===== Collected data
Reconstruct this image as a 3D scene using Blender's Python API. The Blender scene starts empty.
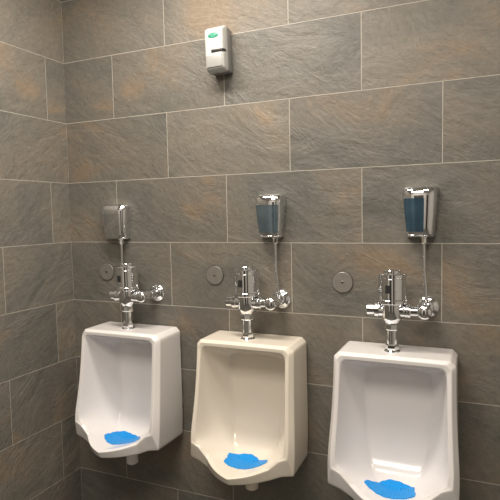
import bpy, bmesh, math, random
from mathutils import Matrix, Vector
from mathutils.bvhtree import BVHTree
random.seed(4)
scene=bpy.context.scene
COL=bpy.context.collection
scene.view_settings.view_transform='Standard'

# ------------------------------------------------------------ materials
def nt(name):
    m=bpy.data.materials.new(name); m.use_nodes=True
    n=m.node_tree; b=n.nodes["Principled BSDF"]; return m,n,b
def simple(name,col,rough=.4,metal=0,coat=0,noise=0.0,nscale=20,bump=0,bscale=80):
    m,n,b=nt(name)
    b.inputs["Roughness"].default_value=rough; b.inputs["Metallic"].default_value=metal
    if coat: b.inputs["Coat Weight"].default_value=coat; b.inputs["Coat Roughness"].default_value=.06
    tc=n.nodes.new("ShaderNodeTexCoord")
    nz=n.nodes.new("ShaderNodeTexNoise"); nz.inputs["Scale"].default_value=nscale
    n.links.new(tc.outputs["Object"],nz.inputs["Vector"])
    mx=n.nodes.new("ShaderNodeMix"); mx.data_type='RGBA'
    mx.inputs[6].default_value=(*[c*(1-noise) for c in col],1); mx.inputs[7].default_value=(*[min(1,c*(1+noise)) for c in col],1)
    n.links.new(nz.outputs["Fac"],mx.inputs[0]); n.links.new(mx.outputs[2],b.inputs["Base Color"])
    if bump:
        n2=n.nodes.new("ShaderNodeTexNoise"); n2.inputs["Scale"].default_value=bscale
        n.links.new(tc.outputs["Object"],n2.inputs["Vector"])
        bp=n.nodes.new("ShaderNodeBump"); bp.inputs["Strength"].default_value=bump; bp.inputs["Distance"].default_value=.002
        n.links.new(n2.outputs["Fac"],bp.inputs["Height"]); n.links.new(bp.outputs[0],b.inputs["Normal"])
    return m
def screen_mat():
    m,n,b=nt("blue_perforated_rubber"); L=n.links.new
    tc=n.nodes.new("ShaderNodeTexCoord")
    mp=n.nodes.new("ShaderNodeMapping"); mp.inputs["Scale"].default_value=(1,.7,.01); L(tc.outputs["Object"],mp.inputs["Vector"])
    vo=n.nodes.new("ShaderNodeTexVoronoi"); vo.inputs["Scale"].default_value=70; vo.inputs["Randomness"].default_value=.1; L(mp.outputs[0],vo.inputs["Vector"])
    r=n.nodes.new("ShaderNodeValToRGB"); e=r.color_ramp.elements
    e[0].position=.30; e[0].color=(.0,.07,.30,1); e[1].position=.42; e[1].color=(.003,.31,.86,1); L(vo.outputs["Distance"],r.inputs[0])
    L(r.outputs[0],b.inputs["Base Color"])
    bp=n.nodes.new("ShaderNodeBump"); bp.inputs["Strength"].default_value=.8; bp.inputs["Distance"].default_value=.002
    L(r.outputs[0],bp.inputs["Height"]); L(bp.outputs[0],b.inputs["Normal"]); b.inputs["Roughness"].default_value=.45
    b.inputs["Specular IOR Level"].default_value=.35
    return m

def tile_mat(name,axis,sign,shift,gain=1):
    m,n,b=nt(name); L=n.links.new
    tc=n.nodes.new("ShaderNodeTexCoord"); sp=n.nodes.new("ShaderNodeSeparateXYZ"); L(tc.outputs["Object"],sp.inputs[0])
    def math_(op,a,bv=None,c=None):
        k=n.nodes.new("ShaderNodeMath"); k.operation=op
        for i,v in enumerate((a,bv,c)):
            if v is None: continue
            if isinstance(v,(int,float)): k.inputs[i].default_value=v
            else: L(v,k.inputs[i])
        return k.outputs[0]
    u=math_('MULTIPLY_ADD',sp.outputs[axis],sign,shift)
    v=math_('ADD',sp.outputs[2],.305)
    cb=n.nodes.new("ShaderNodeCombineXYZ"); L(u,cb.inputs[0]); L(v,cb.inputs[1])
    br=n.nodes.new("ShaderNodeTexBrick"); br.offset=.5; br.offset_frequency=2; br.squash=1
    br.inputs["Scale"].default_value=1; br.inputs["Mortar Size"].default_value=.0019
    br.inputs["Mortar Smooth"].default_value=.25; br.inputs["Bias"].default_value=0
    br.inputs["Brick Width"].default_value=.61; br.inputs["Row Height"].default_value=.305
    br.inputs["Color1"].default_value=(0,0,0,1); br.inputs["Color2"].default_value=(1,1,1,1); br.inputs["Mortar"].default_value=(.5,.5,.5,1)
    L(cb.outputs[0],br.inputs["Vector"])
    rnd=br.outputs["Color"]
    sc=n.nodes.new("ShaderNodeVectorMath"); sc.operation='MULTIPLY_ADD'
    L(rnd,sc.inputs[0]); sc.inputs[1].default_value=(17,31,23); L(cb.outputs[0],sc.inputs[2])
    def noise(scale,detail=6,rough=.6,dist=0,stretch=None,rot=0):
        s=sc.outputs[0]
        if stretch:
            mr=n.nodes.new("ShaderNodeMapping"); mr.inputs["Rotation"].default_value=(0,0,rot); L(s,mr.inputs["Vector"])
            mp=n.nodes.new("ShaderNodeMapping"); mp.inputs["Scale"].default_value=stretch
            L(mr.outputs[0],mp.inputs["Vector"]); s=mp.outputs[0]
        z=n.nodes.new("ShaderNodeTexNoise"); z.inputs["Scale"].default_value=scale; z.inputs["Detail"].default_value=detail
        z.inputs["Roughness"].default_value=rough; z.inputs["Distortion"].default_value=dist; L(s,z.inputs["Vector"]); return z.outputs["Fac"]
    def ramp(f,stops):
        r=n.nodes.new("ShaderNodeValToRGB"); e=r.color_ramp.elements
        while len(e)<len(stops): e.new(.5)
        for i,(p,c) in enumerate(stops): e[i].position=p; e[i].color=(*c,1)
        L(f,r.inputs[0]); return r.outputs[0]
    def mix(a,bb,f,t='MIX'):
        k=n.nodes.new("ShaderNodeMix"); k.data_type='RGBA'; k.blend_type=t
        for i,vv in ((0,f),(6,a),(7,bb)):
            if isinstance(vv,(int,float)): k.inputs[i].default_value=vv
            elif isinstance(vv,tuple): k.inputs[i].default_value=(*vv,1)
            else: L(vv,k.inputs[i])
        return k.outputs[2]
    g=gain
    big=noise(2.4,6,.58,.7,stretch=(1,1.35,1),rot=.4)
    base=ramp(big,[(.31,(.130*g,.130*g,.118*g)),(.46,(.166*g,.158*g,.138*g)),(.58,(.188*g,.170*g,.143*g)),(.69,(.234*g,.185*g,.134*g))])
    fine=noise(40,10,.80,.25,stretch=(1,1.35,1),rot=.4)
    base=mix(base,ramp(fine,[(.3,(.78,.78,.79)),(.7,(1.19,1.19,1.18))]),1,'MULTIPLY')
    tv=ramp(rnd,[(0,(.87,.88,.90)),(1,(1.12,1.09,1.05))])
    base=mix(base,tv,1,'MULTIPLY')
    col=mix(base,(.46,.43,.38),br.outputs["Fac"])
    L(col,b.inputs["Base Color"])
    r1=noise(3.3,14,.645,.65,stretch=(1,1.7,1),rot=.5)
    r2=noise(3.0,8,.6,.9,stretch=(1,1.9,1),rot=.65)
    ledge=ramp(r2,[(.47,(0,0,0)),(.50,(.7,.7,.7)),(.52,(1,1,1))])
    h=math_('ADD',math_('MULTIPLY',r1,1.15),math_('MULTIPLY',noise(58,7,.75,.2,stretch=(1,1.3,1),rot=.4),.13))
    h=math_('ADD',h,math_('MULTIPLY',ledge,.06))
    h=math_('SUBTRACT',h,math_('MULTIPLY',br.outputs["Fac"],.10))
    bp=n.nodes.new("ShaderNodeBump"); bp.inputs["Strength"].default_value=.72; bp.inputs["Distance"].default_value=.016
    L(h,bp.inputs["Height"]); L(bp.outputs[0],b.inputs["Normal"])
    b.inputs["Roughness"].default_value=.46
    b.inputs["Specular IOR Level"].default_value=.48
    return m

M_back=tile_mat("slate_tile_main",0,1,0)
M_left=tile_mat("slate_tile_side_lit",1,-1,.305-.1265,1.18)  # same slate with its colour lightened, painting in stronger light on this wall
M_plain=simple("painted_wall",(.66,.64,.60),.7,noise=.05)
M_ceil=simple("ceiling_paint",(.76,.75,.72),.8,noise=.03)
M_floor=simple("floor_tile",(.12,.115,.105),.45,noise=.2,nscale=6)
M_reflpanel=simple("reflection_panel_dark",(.05,.045,.04),.4,noise=.2,nscale=8)  # dark finish for the added slabs mirrored in the chrome
M_white=simple("white_vitreous_china",(.87,.85,.85),.20,coat=.35,noise=.01)
M_cream=simple("cream_vitreous_china",(.87,.805,.705),.20,coat=.35,noise=.01)
M_chrome=simple("polished_chrome",(.84,.86,.89),.05,1,noise=.01)
M_satin=simple("brushed_steel",(.34,.325,.30),.40,.6,noise=.12,nscale=60)
M_edge=simple("dark_steel_edge",(.20,.19,.18),.35,1,noise=.1)
M_win=[simple("sensor_window_grey",(.72,.74,.77),.08,1,noise=.06,nscale=14),
       simple("sensor_window_blue_grey",(.20,.27,.32),.18,.75,noise=.35,nscale=18),
       simple("sensor_window_blue",(.08,.15,.22),.18,.65,noise=.35,nscale=18)]
M_blue=screen_mat()
M_grey=simple("light_grey_plastic",(.52,.525,.51),.35,noise=.03)
M_grey2=simple("mid_grey_plastic",(.26,.26,.255),.4,noise=.04)
M_grey3=simple("silver_grey_plastic",(.38,.385,.38),.35,.2,noise=.04)
M_black=simple("black_plastic",(.03,.03,.032),.3,noise=.1)
M_green=simple("green_badge",(.04,.30,.20),.4,noise=.1)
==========
Your task »
Repeat, with no pictures, each line from the beginning of the data through the line containing "scene.view_settings.view_transform='Standard'", inclusive.

Final answer »
Reconstruct this image as a 3D scene using Blender's Python API. The Blender scene starts empty.
import bpy, bmesh, math, random
from mathutils import Matrix, Vector
from mathutils.bvhtree import BVHTree
random.seed(4)
scene=bpy.context.scene
COL=bpy.context.collection
scene.view_settings.view_transform='Standard'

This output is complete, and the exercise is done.